Writing in 1986, Langdon Winner warned about the challenges that computer technology would pose for those who value decentralized cultures and economies. Such technologies inevitably violate spatial boundaries and erode the integrity of places:
Perhaps the most significant challenge posed by the linking of computers and telecommunications is the prospect that the basic structures of political order will be recast. Worldwide computer, satellite, and communication networks fulfill, in large part, the modern dream of conquering space and time. These systems make possible instantaneous action at any point on the globe without limits imposed by the specific location of the initiating actor. Human beings and human societies, however, have traditionally found their identities within spatial and temporal limits. They have lived, acted, and found meaning in a particular place at a particular time. Developments in microelectronics tend to dissolve these limits, thereby threatening the integrity of social and political forms that depend on them. Aristotle’s observation that ‘man is a political animal’ meant in its most literal sense that man is a polis animal, a creature naturally suited to live in a particular kind of community within a specific geographical setting, the city-state. Historical experience shows that it is possible for human beings to flourish in political units—kingdoms, empires, nation-states—larger than those the Greeks thought natural. But until recently the crucial conditions created by spatial boundaries of political societies were never in question.
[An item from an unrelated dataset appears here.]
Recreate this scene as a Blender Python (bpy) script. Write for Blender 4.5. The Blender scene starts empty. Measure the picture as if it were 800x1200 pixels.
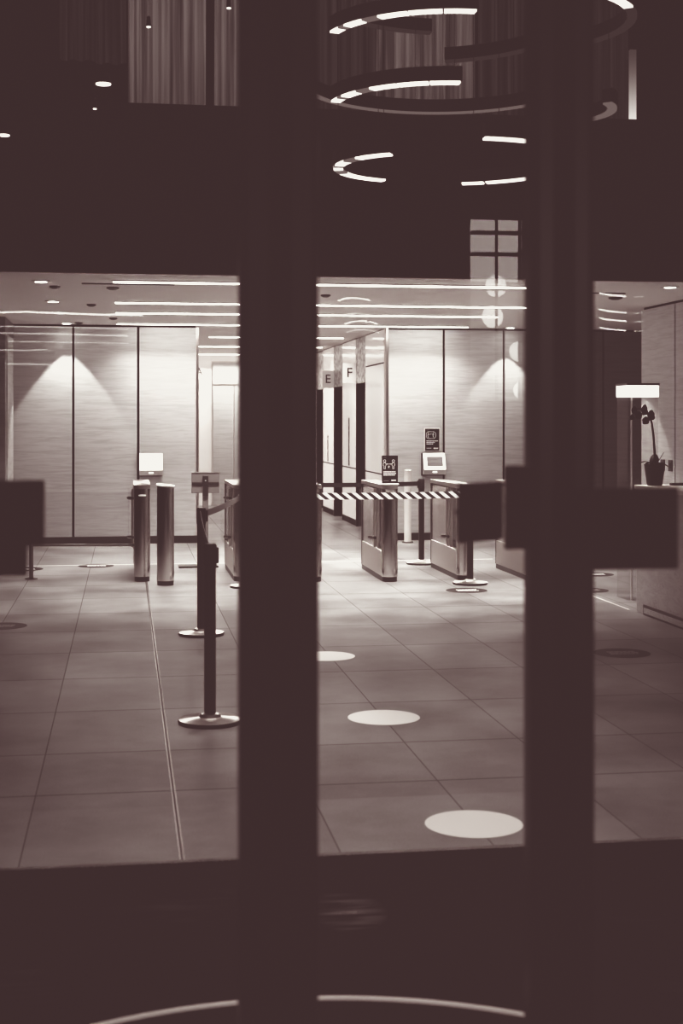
import bpy, bmesh, math, random
from mathutils import Vector, Matrix
random.seed(7)
S = bpy.context.scene
COL = S.collection
PI = math.pi

# ------------------------------------------------------------------ materials
def mat(name, base=0.5, rough=0.5, metal=0.0, spec=0.5, emit=0.0, coat=0.0):
    m = bpy.data.materials.new(name); m.use_nodes = True
    b = m.node_tree.nodes['Principled BSDF']
    b.inputs['Base Color'].default_value = (base, base*0.97, base*0.955, 1)
    b.inputs['Roughness'].default_value = rough
    b.inputs['Metallic'].default_value = metal
    b.inputs['Specular IOR Level'].default_value = spec
    b.inputs['Coat Weight'].default_value = coat
    if emit:
        b.inputs['Emission Color'].default_value = (1, 1, 1, 1)
        b.inputs['Emission Strength'].default_value = emit
    return m

def N(nt, typ, **kw):
    n = nt.nodes.new(typ)
    for k, v in kw.items():
        setattr(n, k, v)
    return n

def mth(nt, op, a, b=None, c=None):
    n = nt.nodes.new('ShaderNodeMath'); n.operation = op
    for i, v in enumerate((a, b, c)):
        if v is None: continue
        if isinstance(v, (int, float)): n.inputs[i].default_value = v
        else: nt.links.new(v, n.inputs[i])
    return n.outputs[0]

def ramp(nt, fac, stops):
    r = nt.nodes.new('ShaderNodeValToRGB')
    e = r.color_ramp.elements
    while len(e) < len(stops): e.new(0.5)
    for i, (p, v) in enumerate(stops):
        e[i].position = p; e[i].color = (v, v, v, 1)
    nt.links.new(fac, r.inputs[0])
    return r.outputs[0]

def wood(name, lo, hi, rough=0.5, axis='x'):
    """pale veneer with grain running sideways"""
    m = mat(name, hi, rough); nt = m.node_tree; b = nt.nodes['Principled BSDF']
    g = N(nt, 'ShaderNodeNewGeometry')
    mp = N(nt, 'ShaderNodeMapping')
    nt.links.new(g.outputs['Position'], mp.inputs['Vector'])
    mp.inputs['Scale'].default_value = (1.1, 1.1, 16)
    n1 = N(nt, 'ShaderNodeTexNoise'); n1.inputs['Scale'].default_value = 1.6
    n1.inputs['Detail'].default_value = 6; n1.inputs['Roughness'].default_value = 0.6
    n1.inputs['Distortion'].default_value = 0.8
    nt.links.new(mp.outputs[0], n1.inputs['Vector'])
    mp2 = N(nt, 'ShaderNodeMapping'); nt.links.new(g.outputs['Position'], mp2.inputs['Vector'])
    mp2.inputs['Scale'].default_value = (4, 4, 110)
    n2 = N(nt, 'ShaderNodeTexNoise'); n2.inputs['Scale'].default_value = 1.5
    n2.inputs['Detail'].default_value = 3
    nt.links.new(mp2.outputs[0], n2.inputs['Vector'])
    s = mth(nt, 'ADD', mth(nt, 'MULTIPLY', n1.outputs[0], 0.65), mth(nt, 'MULTIPLY', n2.outputs[0], 0.35))
    c = ramp(nt, s, [(0.36, lo), (0.47, (lo+hi)/2), (0.56, hi), (0.7, hi*0.94)])
    nt.links.new(c, b.inputs['Base Color'])
    return m

def brushed(name, base, rough=0.28):
    m = mat(name, base, rough, 1.0); nt = m.node_tree; b = nt.nodes['Principled BSDF']
    g = N(nt, 'ShaderNodeTexCoord'); mp = N(nt, 'ShaderNodeMapping')
    nt.links.new(g.outputs['Object'], mp.inputs['Vector']); mp.inputs['Scale'].default_value = (90, 90, 1.2)
    n = N(nt, 'ShaderNodeTexNoise'); n.inputs['Scale'].default_value = 3
    nt.links.new(mp.outputs[0], n.inputs['Vector'])
    nt.links.new(ramp(nt, n.outputs[0], [(0.3, rough*0.9), (0.7, rough*1.15)]), b.inputs['Roughness'])
    tg = N(nt, 'ShaderNodeTangent'); tg.direction_type = 'RADIAL'; tg.axis = 'Z'
    b.inputs['Anisotropic'].default_value = 0.85; nt.links.new(tg.outputs[0], b.inputs['Tangent'])
    return m

def emis(name, strength):
    m = bpy.data.materials.new(name); m.use_nodes = True; nt = m.node_tree
    nt.nodes.clear()
    e = N(nt, 'ShaderNodeEmission'); e.inputs[1].default_value = strength
    o = N(nt, 'ShaderNodeOutputMaterial'); nt.links.new(e.outputs[0], o.inputs[0])
    return m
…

That has changed. Methods pioneered by transnational corporations now make it possible for organizations of enormous size to manage their activities effectively across the surface of the planet. Business units that used to depend upon spatial proximity can now be integrated through complex electronic signals. If tis seems convenient to shift operations from one area of the world to another far distant, it can be accomplished with a flick of a switch. Close an office in Sunnyvale; open an office in Singapore. In the recent past corporations have had to demonstrate at least some semblance of commitment to geographically based communities; their public relations often stressed the fact that they were “good neighbors.” But in an age in which organizations are located everywhere and nowhere, this commitment easily evaporates. A transnational corporation can play fast and loose with everyone, including the country that is ostensibly its “home.” Towns, cities, regions, and whole nations are forced to swallow their pride and negotiate for favors. In that process, political authority is gradually redefined.